A falta de diálogo entre Netinho e os petistas pode ter pelo menos uma forte explicação, baseada na geografia eleitoral. Seu perfil de votação, concentrado na periferia, reflete praticamente o mesmo padrão tradicional do PT. É o que mostram os mapas das últimas eleições, elaborados a pedido do Valor pela cientista política Lara Mesquista, do Cebrap. Enquanto Netinho teria muito a agregar como parceiro de Chalita, por exemplo, cujo padrão de votação para deputado federal se concentrou nas áreas mais nobres, o vereador quase não acrescentaria ao eleitorado do PT. Sua distribuição de votos na corrida ao Senado foi quase a mesma de Marta Suplicy, a quem quase derrotou, na disputa pela segunda vaga.

"Se esse for o motivo, é um equívoco, porque aliado se ouve; se afastar não dá frutos na política", diz.

E Netinho quer se aproximar de todos. Caso não prospere os contatos com o governador, ele espera juntar forças com o prefeito e bater na tecla da necessidade de se quebrar a polarização em São Paulo entre PT e PSDB - mesma pregação de Chalita e D"Urso.

"O processo de se criar uma terceira via foi um pontapé dado pelo prefeito Gilberto Kassab e que não pode ser interrompido. Em algum momento, terá que sentar com os principais partidos que ele arregimentou e avaliar a melhor saída", afirma o vereador, citando siglas como PCdoB, PDT, PV, PRB e PSB.
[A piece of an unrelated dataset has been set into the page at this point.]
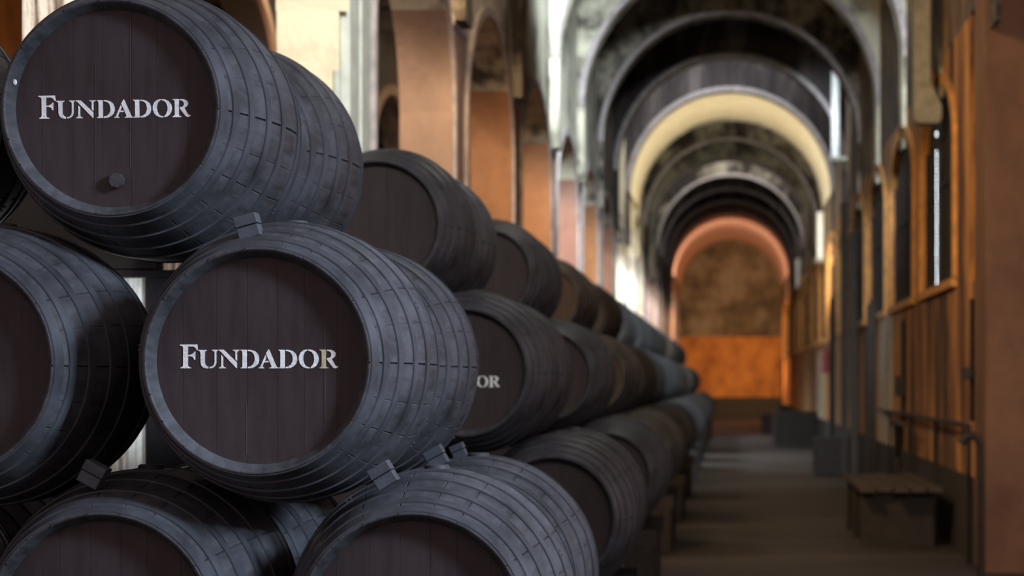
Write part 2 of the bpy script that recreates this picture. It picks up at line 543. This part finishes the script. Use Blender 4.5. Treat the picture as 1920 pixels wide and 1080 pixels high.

Questionado sobre se o fato de ter batido em sua ex-mulher pode atrapalhar seus planos, Netinho minimiza o episódio. "Acho que já chega, né? Pedi perdão publicamente e ela me desculpou", diz.

Pesquisa do Datafolha, no entanto, aponta que o vereador tem a maior rejeição, 33%, empatado, pela margem de erro, com o ex-governador José Serra (32%) e Marta Suplicy (30%).